Na guerra contemporânea, onde a precisão é
valiosa, esses azes da mira ganharam status especial. Kyle se orgulha de
ter matado um homem a uma distância de 2.100 metros no subúrbio xiita
de Sadr City, nos arredores de Bagdá, em 2008. "Deus soprou aquela bala
que o atingiu", escreve.
O recorde mundial nesse quesito é mantido por um
atirador britânico que alvejou um inimigo a quase 2,5 quilômetros no
Afeganistão em 2009.
Assassinatos a tiro cometidos por sociopatas e
psicopatas – como o de Washington, em 2002, ou da ilha de Utoeya, na
Noruega, no ano passado – reforçam uma imagem de frieza desses
profissionais.
Entretanto o que as páginas de Washington Sniper
revelam com candura é um ódio profundo que Kyle nutriu pelo Iraque ("o
lugar fedia como um esgoto – o fedor do Iraque é algo a que nunca me
acostumei") e por seus inimigos.
"Verdadeiramente, profundamente odeio o mal que aquela mulher (sua primeira vítima) possuía. Odeio até hoje", escreve o militar.
"Mal selvagem, desprezível. É isso que estávamos
combatendo no Iraque. É por isso que muitas pessoas, incluindo eu,
chamavam os inimigos de 'selvagens'."
'Diabo'
As quatro participações de Kyle em combates lhe renderam prestígio e fama. Os insurgentes iraquianos o batizaram de al-Shaitan ("o diabo") e colocaram, em um sentido inclusive literal, a sua cabeça a prêmio.
O militar diz que sua fama de matador mais eficiente da história das Forças não é de grande importância.

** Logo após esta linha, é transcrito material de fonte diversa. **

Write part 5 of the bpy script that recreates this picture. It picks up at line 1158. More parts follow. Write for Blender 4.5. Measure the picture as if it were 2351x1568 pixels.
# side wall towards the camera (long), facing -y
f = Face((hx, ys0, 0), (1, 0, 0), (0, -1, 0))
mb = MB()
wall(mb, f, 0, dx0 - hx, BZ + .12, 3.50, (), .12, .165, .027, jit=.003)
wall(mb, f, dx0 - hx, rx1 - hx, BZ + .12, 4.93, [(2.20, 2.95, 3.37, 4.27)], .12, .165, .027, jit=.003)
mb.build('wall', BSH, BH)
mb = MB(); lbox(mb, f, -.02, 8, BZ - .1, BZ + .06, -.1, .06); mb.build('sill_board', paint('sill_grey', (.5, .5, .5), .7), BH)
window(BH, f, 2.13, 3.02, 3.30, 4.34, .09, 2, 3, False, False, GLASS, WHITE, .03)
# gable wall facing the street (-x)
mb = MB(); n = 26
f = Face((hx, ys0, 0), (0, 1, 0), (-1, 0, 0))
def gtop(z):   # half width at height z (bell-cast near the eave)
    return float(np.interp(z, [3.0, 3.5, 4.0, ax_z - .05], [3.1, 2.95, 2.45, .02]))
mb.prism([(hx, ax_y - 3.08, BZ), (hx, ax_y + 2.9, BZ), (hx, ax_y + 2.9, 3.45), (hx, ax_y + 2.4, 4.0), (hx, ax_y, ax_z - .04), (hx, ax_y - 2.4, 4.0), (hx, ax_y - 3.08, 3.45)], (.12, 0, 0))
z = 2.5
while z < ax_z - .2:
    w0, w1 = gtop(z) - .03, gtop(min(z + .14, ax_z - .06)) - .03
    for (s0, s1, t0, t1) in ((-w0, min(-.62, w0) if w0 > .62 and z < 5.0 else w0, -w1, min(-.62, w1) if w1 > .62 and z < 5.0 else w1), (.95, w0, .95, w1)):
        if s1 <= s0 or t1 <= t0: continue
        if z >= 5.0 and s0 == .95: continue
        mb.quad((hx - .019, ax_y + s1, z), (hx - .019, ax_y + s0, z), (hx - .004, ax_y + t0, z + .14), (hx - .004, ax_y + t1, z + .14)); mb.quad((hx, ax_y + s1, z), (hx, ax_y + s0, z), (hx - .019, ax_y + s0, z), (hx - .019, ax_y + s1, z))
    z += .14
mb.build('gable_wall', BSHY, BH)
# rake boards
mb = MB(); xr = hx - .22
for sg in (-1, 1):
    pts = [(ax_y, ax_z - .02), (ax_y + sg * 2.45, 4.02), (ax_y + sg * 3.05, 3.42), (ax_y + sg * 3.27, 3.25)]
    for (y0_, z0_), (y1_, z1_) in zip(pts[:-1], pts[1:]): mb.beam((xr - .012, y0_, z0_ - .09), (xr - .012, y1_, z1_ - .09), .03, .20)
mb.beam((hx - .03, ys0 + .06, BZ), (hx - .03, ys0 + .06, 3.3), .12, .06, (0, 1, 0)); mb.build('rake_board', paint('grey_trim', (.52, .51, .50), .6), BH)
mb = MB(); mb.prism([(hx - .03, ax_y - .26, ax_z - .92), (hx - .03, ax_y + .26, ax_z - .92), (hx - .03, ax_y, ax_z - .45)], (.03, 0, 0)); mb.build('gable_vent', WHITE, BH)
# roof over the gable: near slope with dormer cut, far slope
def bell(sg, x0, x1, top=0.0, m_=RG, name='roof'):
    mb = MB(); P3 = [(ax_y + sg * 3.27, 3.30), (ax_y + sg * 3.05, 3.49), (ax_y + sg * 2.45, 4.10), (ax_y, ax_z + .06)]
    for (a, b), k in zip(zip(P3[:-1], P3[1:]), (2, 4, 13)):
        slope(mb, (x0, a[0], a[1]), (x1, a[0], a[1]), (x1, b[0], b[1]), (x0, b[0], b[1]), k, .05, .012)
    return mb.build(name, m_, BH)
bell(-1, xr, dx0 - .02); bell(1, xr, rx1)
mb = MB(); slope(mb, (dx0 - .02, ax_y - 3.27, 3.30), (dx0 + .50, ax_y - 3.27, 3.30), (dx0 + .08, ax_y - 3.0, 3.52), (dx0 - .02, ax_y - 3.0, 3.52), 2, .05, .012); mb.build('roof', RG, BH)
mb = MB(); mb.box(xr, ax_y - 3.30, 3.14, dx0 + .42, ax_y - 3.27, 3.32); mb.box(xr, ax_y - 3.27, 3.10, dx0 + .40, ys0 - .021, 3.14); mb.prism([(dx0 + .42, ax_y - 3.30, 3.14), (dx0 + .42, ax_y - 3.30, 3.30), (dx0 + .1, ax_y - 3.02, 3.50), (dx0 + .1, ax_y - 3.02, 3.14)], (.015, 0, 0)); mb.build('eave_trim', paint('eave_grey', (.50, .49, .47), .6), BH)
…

"O número não é importante para mim. Apenas
queria ter matado mais gente. Não para poder me gabar, mas porque acho
que o mundo é um lugar melhor sem selvagens à solta tirando vidas
americanas."
Reformado de sua função em 2009, ele hoje vive
no Texas, onde é diretor de uma empresa que presta serviços para as
Forças Armadas americanas, treinando atiradores de elite.